This isn't a post about anything really, but my blog is kind of my journal. I happen to have a few hours alone(whoohooo!). I'm listening to Gateway worship and Hillsongs loudly while doing laundry---yippeeee!!! A wonderful appliance repairman came out this morning. You wouldn't believe how much laundry a family of 6 generates in 5 days.
I wanted to post about this yesterday. As you know, Hudson has been home just over a year now. We've adopted internationally 3 times now. I think I'm qualified to say that it takes at least 6 months to a year to really get in the groove and feel bonded/attached/settled. These things take time. As I lay down next to Hudson yesterday at nap time and watched him sleep, I felt this huge momma bear feeling of love, wonder, and protection. The words to Steven Curtis Chapman's song that he wrote after adopting from China played over and over in my mind....
When love takes you in everything changes
A miracle starts with the beat of a heart
And this love will never let you go
There is nothing that could ever
cause this love to lose its hold
It would have been so easy to hit delete when we saw the email from our adoption agency regarding a waiting toddler boy who needed a family. When we put him to bed at night he says "Good night, I love you, I love you best!" Knife in heart--really---how precious is that??? I finished reading Choosing to SEE by Mary Beth Chapman(his wife). Holy cow--that book about killed me!!!! But, it was just what I needed; a great reminder to cherish the moments with our kids. She told a story of an orphaned baby boy she named Hudson. It made me ugly cry, you know, the snot running out your nose kind of cry. I'll share it soon.

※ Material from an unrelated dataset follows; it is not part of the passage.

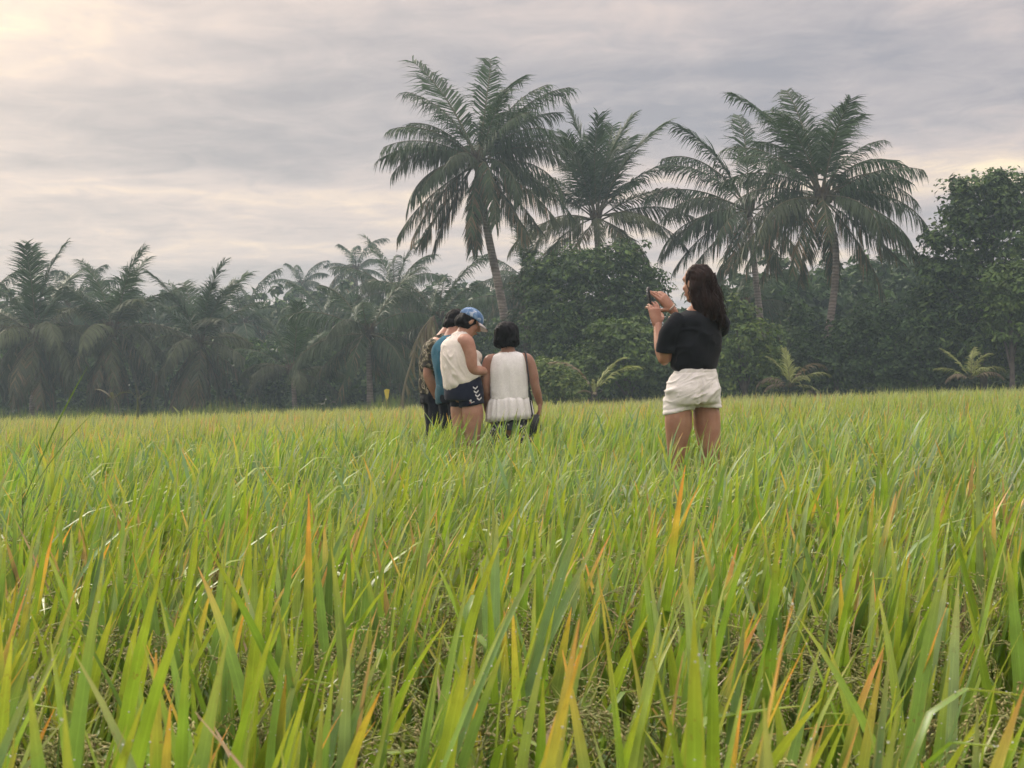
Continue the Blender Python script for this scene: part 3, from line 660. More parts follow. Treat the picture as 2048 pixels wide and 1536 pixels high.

I've been a tad sad over the pregnancy loss this summer. I was bloated after dinner the other night and rubbed my belly. Man, it really hit me hard--like I'd been robbed! Like rubbing my belly triggered the reality of life and death that came and went--and I wasn't even happy about it when it was still life!! Guilt, sorrow, pain, anger, reliving fertility crap that we'd worked through years ago--all comes bubbling up again. I guess that is just how loss is huh? You do fine for a while, then slap, hit with something that triggers it? It also makes you kind of wonder "well, who's missing?" Like there is supposed to be another little person here. Don't worry, we are in no place to adopt again, and most likely never will, but your heart does wonder if there was supposed to be 5. Even Mike verbalized that thought back in August.
And, how's this for awesome? As you know, Mike is a Jr/Sr high school principal. One of his former students called today and offered 1 ticket to the Rangers vs Yankees opener tonight. LUCKY! Or, I guess I should say blessed. He hasn't told me if he accepted it or not. He had to work out some details. What a sweet sweet young man Josh is.